Create high performing mobile emails

Although it may appear that email marketing has run its course with the multitude of new innovative ways to reach your audience, the statistics show that it is here to stay. According to Capterra, 89% of marketers still claim that email is their primary channel for lead generation. That alone shows that email marketing is relevant in this industry.

So yes, email is a still a big player in the marketing mix, but in order to make it worthwhile companies must pay attention to the changing trends in the way consumers read email. Gone are the days of dial-up connections and chunky desktop computers. Today, mobile devices are taking over and email is not immune to their dominance.

The Stats

In 2015, 53% of emails were opened on a mobile device. That number isn’t expected to plateau any time soon. In fact, mobile email accounts for 15-70% of opens, depending on your target audience, product and email type. That number varies with age: 40% of 14-18 year olds will open on mobile first while 29% of 19-34 year olds will open first on mobile.

Mobile email opens have grown 180% in the past three years alone with no signs of slowing down. Paying attention to this growth is imperative to getting your message across effectively, especially if your target audience is on the younger side.


The layout of a mobile email differs greatly from a desktop email. Single column layouts work best for mobile because it is more appealing and doesn’t force your reader to scroll. Leaving out extraneous information and keeping things concise is a good way to make sure you can follow these guidelines. Below are a few different options for mobile layout design explained:

  • Scalable- The scalable design layout works well across all devices without using code to alter the backbone of the email. You can create one email that is used for both desktop and mobile by resizing and zooming out. This technique makes the images and text fit on the smaller screen of a mobile device. A single column email is recommended for this type of design.
  • Fluid- This layout uses percentage based sizing to adapt the widths of tables and images to the screen the user is on. Fluid design doesn’t alter the basic layout of your design. It resizes the already existing charts and images and the text will fill into the open space created. Fluid works best for text based emails because images don’t always render correctly
  • Responsive- Using a responsive layout means that the code is smart enough to know which device it is on. CSS media queries change the layout which in turn adjusts the size of the text, images, and columns. The content creator will make separate templates that are optimized for desktop and email. The responsive layout will automatically recognize the device it is being opened on and respond with the correct template accordingly. Your specifically designed mobile email will generate more positive responses then if you didn’t take this approach.

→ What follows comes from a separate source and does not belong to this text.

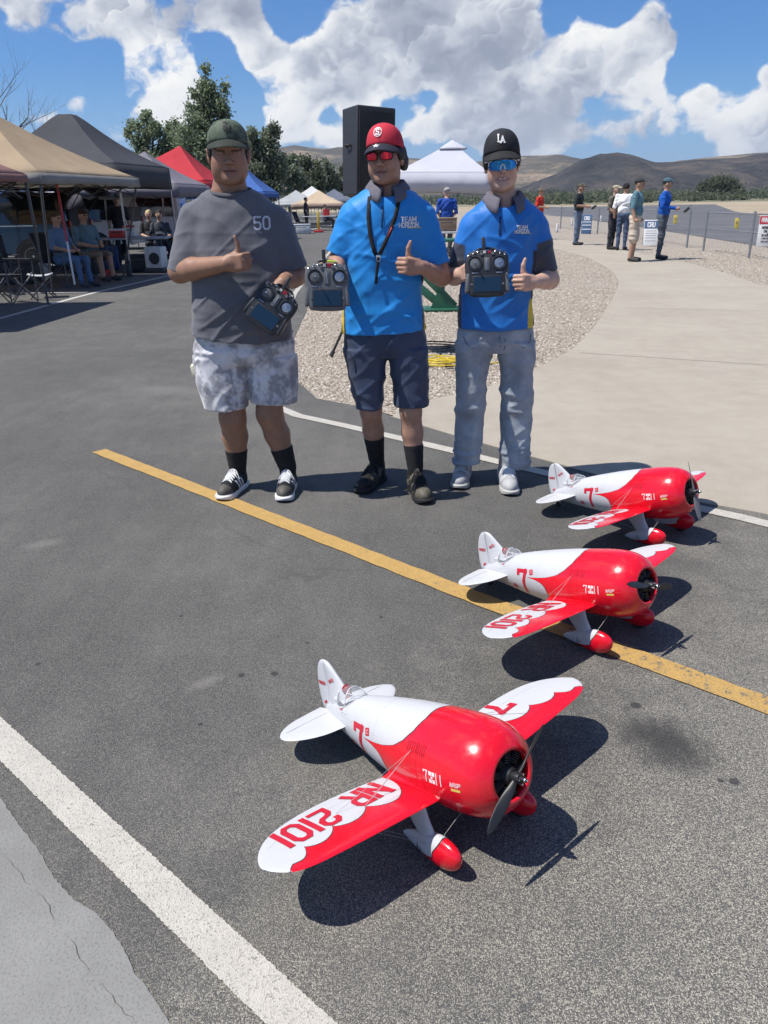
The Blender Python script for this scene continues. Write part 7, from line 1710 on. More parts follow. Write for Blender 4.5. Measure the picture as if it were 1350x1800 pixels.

The responsive approach leads to a nearly 15% increase in unique clicks for mobile users because of its optimized design. One perk of using this approach is the ability to show or hide content using progressive disclosure. This tool gives more opportunity for the user experience to become interactive while hiding information that could clutter the email. Using responsive design leads to a streamlined and easy to use email that audiences respond well to.

Content Tips

The clear difference between desktop display email and mobile display email is the size of the available screen. There is much less “real estate” to work with on a mobile screen and one needs to cater to those restrictions. That may seem obvious but often times a reader only glances quickly at whichever email they have opened. If the reader is not happy with the visual they see they will quickly delete. To keep them reading and interested, a streamlined and uncluttered message is key.

When thinking about text and actual content, remember to keep things simple and straight to the point. The bigger the text the better when it comes to mobile because you don’t want the reader to strain their eyes when looking at an email ad. Include only essential information by making use of bulleted or numbered lists and short separated paragraphs to make the reader’s job easy and more enjoyable.


Importance of the Call to Action

A call to action (CTA) is an integral part of an effective email that drives click and open rates. Once again, mobile screens are small so making your call to action the center of attention is a good approach. When thinking of how a user interacts on a mobile device, the button should be large enough to be pushed by a thumb. Action verbs such such as “click” or “read” accompanied by “now” or “today” serve as a good guide for the text being used. The CTA should be visible at a glance and placed at the top of the mobile email so no scrolling is involved.


Mobile Moving Forward

The growth of mobile use is apparent in all aspects. On average, users today have their phone present a staggering 22 hours of the day. It would be detrimental to ignore their presence in email marketing. Using the information above, it becomes simple to optimize your email efforts and remain current in a fast-moving world.